Example: Ein typisches Beispiel für die Selbsthilfe in der Nachkriegszeit waren die sogenannten "Trümmerfrauen", die in den zerstörten Städten Schutt wegräumten und Steine für den Wiederaufbau sammelten.
1.3 Flucht und Vertreibung
Die Flucht und Vertreibung der Deutschen aus den östlichen Gebieten begann im Winter 1944/45 und war eine der größten Bevölkerungsverschiebungen der europäischen Geschichte:
- Zunächst flohen viele Deutsche vor der heranrückenden Roten Armee.

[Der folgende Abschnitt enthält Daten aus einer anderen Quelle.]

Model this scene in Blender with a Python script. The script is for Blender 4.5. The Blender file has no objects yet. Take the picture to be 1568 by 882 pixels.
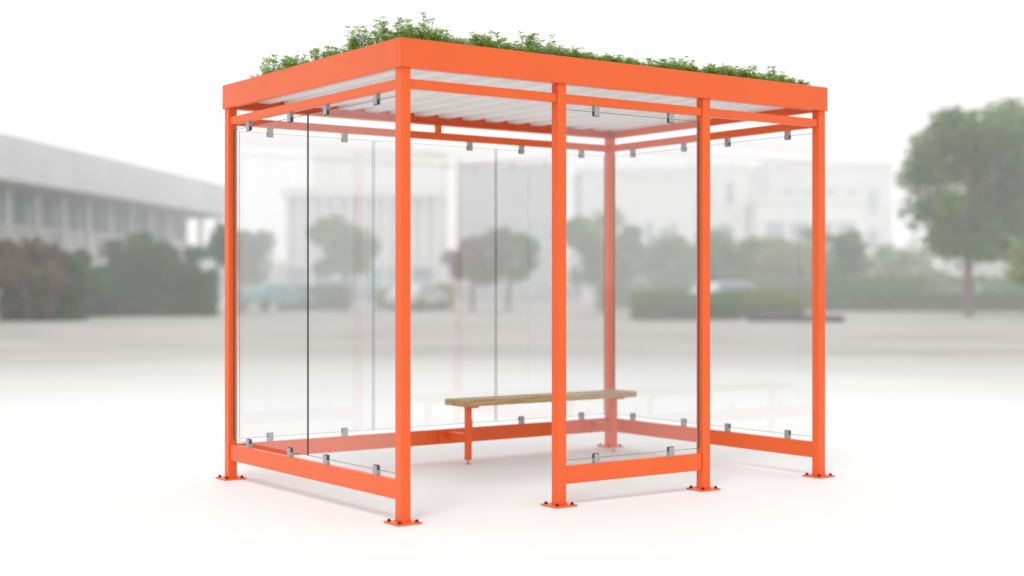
import bpy, bmesh, math, random
import numpy as np
from mathutils import Vector, Matrix
random.seed(7); rng=np.random.default_rng(7)
scene=bpy.context.scene
TH=math.radians(35.6)
RX,RY=math.cos(TH),-math.sin(TH)      # street frame: lateral axis
FX,FY=math.sin(TH),math.cos(TH)       # street frame: depth axis
CX,CY,CZ=-3.970,-6.547,1.27
def SF(s,d): return (CX+s*RX+d*FX, CY+s*RY+d*FY)

# ------------------------------------------------------------ materials
def nt(name):
    m=bpy.data.materials.new(name); m.use_nodes=True
    t=m.node_tree; b=t.nodes['Principled BSDF']; return m,t,b
def simple(name,col,rough=.6,metal=0.,var=.12,scale=6.,bump=0.,coat=0.,spec=.5):
    m,t,b=nt(name)
    tc=t.nodes.new('ShaderNodeTexCoord'); n=t.nodes.new('ShaderNodeTexNoise')
    n.inputs['Scale'].default_value=scale; n.inputs['Detail'].default_value=6
    t.links.new(tc.outputs['Object'],n.inputs['Vector'])
    r=t.nodes.new('ShaderNodeValToRGB')
    r.color_ramp.elements[0].position=.3; r.color_ramp.elements[1].position=.7
    r.color_ramp.elements[0].color=(*[c*(1-var) for c in col],1)
    r.color_ramp.elements[1].color=(*[min(1,c*(1+var)) for c in col],1)
    t.links.new(n.outputs['Fac'],r.inputs['Fac']); t.links.new(r.outputs['Color'],b.inputs['Base Color'])
    b.inputs['Roughness'].default_value=rough; b.inputs['Metallic'].default_value=metal
    b.inputs['Specular IOR Level'].default_value=spec
    if coat: b.inputs['Coat Weight'].default_value=coat; b.inputs['Coat Roughness'].default_value=.15
    if bump:
        bp=t.nodes.new('ShaderNodeBump'); bp.inputs['Strength'].default_value=bump; bp.inputs['Distance'].default_value=.002
        n2=t.nodes.new('ShaderNodeTexNoise'); n2.inputs['Scale'].default_value=scale*40
        t.links.new(tc.outputs['Object'],n2.inputs['Vector'])
        t.links.new(n2.outputs['Fac'],bp.inputs['Height']); t.links.new(bp.outputs['Normal'],b.inputs['Normal'])
    return m
def leafmat(name,cols,trans=.3):
    m,t,b=nt(name)
    g=t.nodes.new('ShaderNodeNewGeometry'); r=t.nodes.new('ShaderNodeValToRGB')
    el=r.color_ramp.elements
    while len(el)<len(cols): el.new(.5)
    for i,c in enumerate(cols):
        el[i].position=i/(len(cols)-1); el[i].color=(*c,1)
    t.links.new(g.outputs['Random Per Island'],r.inputs['Fac'])
    t.links.new(r.outputs['Color'],b.inputs['Base Color'])
    b.inputs['Roughness'].default_value=.65; b.inputs['Specular IOR Level'].default_value=.2
    tr=t.nodes.new('ShaderNodeBsdfTranslucent'); t.links.new(r.outputs['Color'],tr.inputs['Color'])
    mx=t.nodes.new('ShaderNodeMixShader'); mx.inputs[0].default_value=trans
    t.links.new(b.outputs[0],mx.inputs[1]); t.links.new(tr.outputs[0],mx.inputs[2])
    t.links.new(mx.outputs[0],t.nodes['Material Output'].inputs[0])
    return m
M_or=simple('orange_powder_coat',(.84,.122,.020),.34,0,.03,2.,.06,.10,.35)
M_clamp=simple('brushed_steel',(.40,.41,.42),.35,.7,.1,30)
M_rub=simple('rubber_gasket',(.04,.04,.04),.6)
M_bolt=simple('dark_bolt',(.03,.03,.03),.4,.6)
M_edge=simple('glass_edge',(.045,.055,.05),.2)
M_sheet=simple('corrugated_sheet',(.80,.80,.79),.45,.0,.04,3)
M_soil=simple('substrate',(.10,.08,.05),.9,0,.4,20)
M_mdl=leafmat('roof_leaf',[(.16,.30,.05),(.26,.43,.08),(.38,.55,.14),(.50,.62,.24)],.5)
M_stem=simple('stem',(.28,.38,.12),.7)
M_flower=simple('small_flower',(.75,.72,.6),.7)
M_leaf=leafmat('tree_leaf',[(.07,.15,.02),(.13,.24,.04),(.19,.29,.06),(.25,.33,.09)],.45)
M_leafd=leafmat('dark_leaf',[(.045,.11,.05),(.06,.15,.06),(.10,.19,.06),(.15,.22,.07)],.4)
M_leafr=leafmat('autumn_leaf',[(.16,.12,.06),(.23,.16,.08),(.26,.15,.09),(.15,.19,.07)],.4)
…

- Bis Sommer 1945 kam es zu "wilden Vertreibungen" von Sudetendeutschen und Volksdeutschen, oft begleitet von Gewalt und Zwangsarbeit.
- Der in Potsdam beschlossene "Überführungsplan" sollte einen humaneren Bevölkerungstransfer gewährleisten.
Vocabulary: "Volksdeutsche" waren ethnische Deutsche, die außerhalb der Grenzen des Deutschen Reiches lebten.
Die Vertriebenen stießen in den westlichen Besatzungszonen oft auf Gleichgültigkeit, da die dortige Bevölkerung selbst mit Erschöpfung, Mangel und Hoffnungslosigkeit zu kämpfen hatte.